A couple of times they suggested that I pray about marrying Connie, but I wasn't interested. And I could tell Connie was not interested me--the boisterous pushy youth pastor. Finally I determined to "die" to the vision of marrying the young lady I was interested in, expecting God to resurrect my hopes miraculously. Instead, my father asked me to pray about marrying Connie. We prayed together about this until I became convinced he believed I was to marry her.
Finally I concluded Connie was God's will for me, but I wasn't in love with her. Still, with my parents' blessing I visited her parents and asked their permission to marry her. I had to explain that we had never gone on a date, I had no idea of Connie's interest, and that Connie was completely unaware of my interest. They thought my approach was a bit strange, but they seemed to like the fact that I was honoring them and committed to avoiding defrauding Connie. I began to get a bit excited when they gave their blessing.
The next step was finding a way to break the news to Connie. With my father's help I arranged to take Connie on a date without her knowing it. As we sat in the restaurant I informed her that I had asked her parents' permission to marry her. She was shocked! She asked, "What did they say?" When I told her they had given their blessing her response was, "Do I have to?" I hastily clarified that she had the final say in the matter.

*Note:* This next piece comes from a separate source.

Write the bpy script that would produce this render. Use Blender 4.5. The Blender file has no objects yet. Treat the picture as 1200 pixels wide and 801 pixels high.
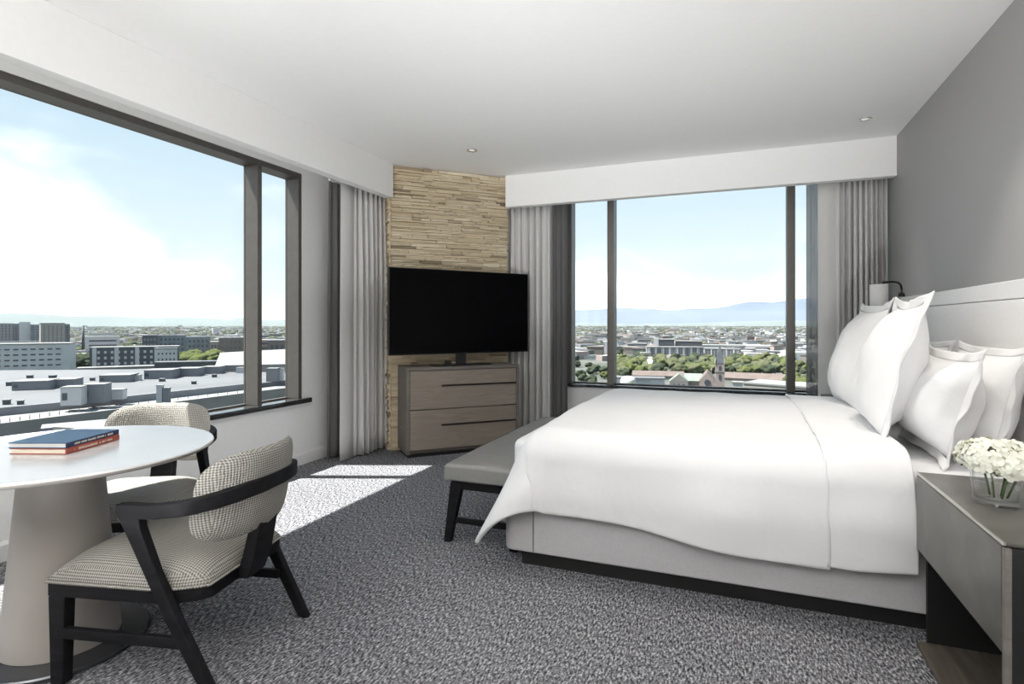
import bpy, bmesh, math, random
from mathutils import Vector, Matrix, noise
R = math.radians
random.seed(7)
SC = bpy.context.scene
COL = SC.collection

# ------------------------------------------------------------------ camera
FPX, CAMH, YAW = 663.0, 1.22, R(21.5)
cd = bpy.data.cameras.new('camera'); cam = bpy.data.objects.new('camera', cd); COL.objects.link(cam)
cd.sensor_width = 36; cd.lens = FPX / 1200 * 36; cd.shift_y = -21.5 / 1200
cd.clip_start = 0.05; cd.clip_end = 90000
cam.location = (0, 0, CAMH); cam.rotation_euler = (R(90), 0, YAW)
SC.camera = cam
FW = Vector((-math.sin(YAW), math.cos(YAW), 0)); RT = Vector((math.cos(YAW), math.sin(YAW), 0))
def at(px, d, z=0.0):            # a survey helper: bearing in the photo + distance -> place on the map
    p = FW * d + RT * ((px - 600) / FPX * d)
    return Vector((p.x, p.y, z))
def zat(y, d): return CAMH - (y - 379) * d / FPX

# ------------------------------------------------------------------ world
W = bpy.data.worlds.new('world'); SC.world = W; W.use_nodes = True
nt = W.node_tree; N = nt.nodes; L = nt.links
for n in list(N): N.remove(n)
out = N.new('ShaderNodeOutputWorld'); bg = N.new('ShaderNodeBackground'); L.new(bg.outputs[0], out.inputs[0])
tc = N.new('ShaderNodeTexCoord'); sep = N.new('ShaderNodeSeparateXYZ'); L.new(tc.outputs['Generated'], sep.inputs[0])
ramp = N.new('ShaderNodeValToRGB'); L.new(sep.outputs['Z'], ramp.inputs[0])
cr = ramp.color_ramp
cr.elements[0].position = 0.0; cr.elements[0].color = (.80, .90, .95, 1)
cr.elements[1].position = 1.0; cr.elements[1].color = (.30, .50, .80, 1)
for p, c in ((.12, (.66, .78, .86, 1)), (.3, (.52, .67, .78, 1)), (.5, (.42, .60, .76, 1))):
    e = cr.elements.new(p); e.color = c
mp = N.new('ShaderNodeMapping'); L.new(tc.outputs['Generated'], mp.inputs[0])
mp.inputs['Scale'].default_value = (1.6, 1.6, 4.2); mp.inputs['Location'].default_value = (1.35, .4, .15)
nz = N.new('ShaderNodeTexNoise'); L.new(mp.outputs[0], nz.inputs['Vector'])
nz.inputs['Scale'].default_value = 1.35; nz.inputs['Detail'].default_value = 8; nz.inputs['Roughness'].default_value = .52; nz.inputs['Distortion'].default_value = .25
def math_node(tree, op, a=None, b=None, clamp=False):
    m = tree.nodes.new('ShaderNodeMath'); m.operation = op; m.use_clamp = clamp
    for i, v in enumerate((a, b)):
        if v is None: continue
        if isinstance(v, (int, float)): m.inputs[i].default_value = v
        else: tree.links.new(v, m.inputs[i])
    return m.outputs[0]
bias = math_node(nt, 'MULTIPLY', sep.outputs['Z'], -0.42)
v = math_node(nt, 'ADD', nz.outputs['Fac'], bias)
v = math_node(nt, 'SUBTRACT', v, 0.415)
v = math_node(nt, 'POWER', math_node(nt, 'MULTIPLY', v, 4.5, True), 2.2)
mixc = N.new('ShaderNodeMix'); mixc.data_type = 'RGBA'
L.new(v, mixc.inputs[0]); L.new(ramp.outputs[0], mixc.inputs[6]); mixc.inputs[7].default_value = (2.0, 2.0, 2.0, 1)
L.new(mixc.outputs[2], bg.inputs[0]); bg.inputs[1].default_value = 1.0

# ------------------------------------------------------------------ sun, exposure
sd = bpy.data.lights.new('sun', 'SUN'); sun = bpy.data.objects.new('sun', sd); COL.objects.link(sun)
sd.energy = 14.0; sd.angle = R(.6); sd.color = (1, .97, .92)
sun.rotation_euler = Vector((.5, .19, -1)).to_track_quat('-Z', 'Y').to_euler()
vs = SC.view_settings
SC.display_settings.display_device = 'sRGB'
vs.view_transform = 'Standard'; vs.look = 'None'; vs.gamma = 1; vs.use_curve_mapping = False; vs.exposure = 0.38
SC.cycles.max_bounces = 10; SC.cycles.diffuse_bounces = 6; SC.cycles.transparent_max_bounces = 16
SC.cycles.transmission_bounces = 8; SC.cycles.use_denoising = True
SC.cycles.sample_clamp_indirect = 6
SC.cycles.caustics_refractive = False; SC.cycles.caustics_reflective = False

# ------------------------------------------------------------------ materials
def new_mat(name):
    m = bpy.data.materials.new(name); m.use_nodes = True
    t = m.node_tree; b = t.nodes['Principled BSDF']
    return m, t, b
def tex(t, kind, scale, detail=4, stretch=(1, 1, 1), coord='Object', rot=(0, 0, 0)):
    tcn = t.nodes.new('ShaderNodeTexCoord'); mpn = t.nodes.new('ShaderNodeMapping')
    t.links.new(tcn.outputs[coord], mpn.inputs[0]); mpn.inputs['Scale'].default_value = stretch; mpn.inputs['Rotation'].default_value = rot
    n = t.nodes.new(kind); t.links.new(mpn.outputs[0], n.inputs['Vector'])
    if 'Scale' in n.inputs: n.inputs['Scale'].default_value = scale
    if 'Detail' in n.inputs: n.inputs['Detail'].default_value = detail
    return n
def ramp_node(t, fac, stops):
    r = t.nodes.new('ShaderNodeValToRGB'); t.links.new(fac, r.inputs[0])
    e = r.color_ramp.elements
    e[0].position, e[0].color = stops[0][0], (*stops[0][1], 1)
    e[1].position, e[1].color = stops[-1][0], (*stops[-1][1], 1)
    for p, c in stops[1:-1]:
        k = e.new(p); k.color = (*c, 1)
    return r
def bump(t, b, h, strength=.2, dist=.01):
    n = t.nodes.new('ShaderNodeBump'); t.links.new(h, n.inputs['Height'])
    n.inputs['Strength'].default_value = strength; n.inputs['Distance'].default_value = dist
    t.links.new(n.outputs[0], b.inputs['Normal'])
def simple(name, col, rough=.6, metal=0, spec=.5, var=.06, nscale=8, bmp=0, stretch=(1, 1, 1), sheen=0):
    m, t, b = new_mat(name)
    n = tex(t, 'ShaderNodeTexNoise', nscale, 5, stretch)
    a = tuple(max(0, c * (1 - var)) for c in col); z = tuple(min(1, c * (1 + var)) for c in col)
    r = ramp_node(t, n.outputs['Fac'], [(.3, a), (.7, z)])
    t.links.new(r.outputs[0], b.inputs['Base Color'])
    b.inputs['Roughness'].default_value = rough; b.inputs['Metallic'].default_value = metal
    b.inputs['Specular IOR Level'].default_value = spec
    if sheen: b.inputs['Sheen Weight'].default_value = sheen
    if bmp: bump(t, b, n.outputs['Fac'], bmp, .004)
    return m
def wood(name, dark, light, rough=.45, axis=(1, 8, 8), scale=3.5, spec=.5, bmp=.08):
    m, t, b = new_mat(name)
    n = tex(t, 'ShaderNodeTexNoise', scale, 8, axis)
    n.inputs['Distortion'].default_value = 1.2
    r = ramp_node(t, n.outputs['Fac'], [(.3, dark), (.55, tuple((a + c) / 2 for a, c in zip(dark, light))), (.72, light)])
    t.links.new(r.outputs[0], b.inputs['Base Color']); b.inputs['Roughness'].default_value = rough
    b.inputs['Specular IOR Level'].default_value = spec
    bump(t, b, n.outputs['Fac'], bmp, .003)
    return m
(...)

It took God four months to make His will clear to Connie. She insisted that she was not going to be pressured into this. Finally, when we became engaged, although there was certainly a measure of excitement, neither of us could honestly say we were in love. But we knew this was God's will and we were confident the romance would come. And you know, it did! Our marriage is one of the most romantic marriages I know of, but it is not based on love. It is based on God's will and the emotions follow rather than lead our obedience.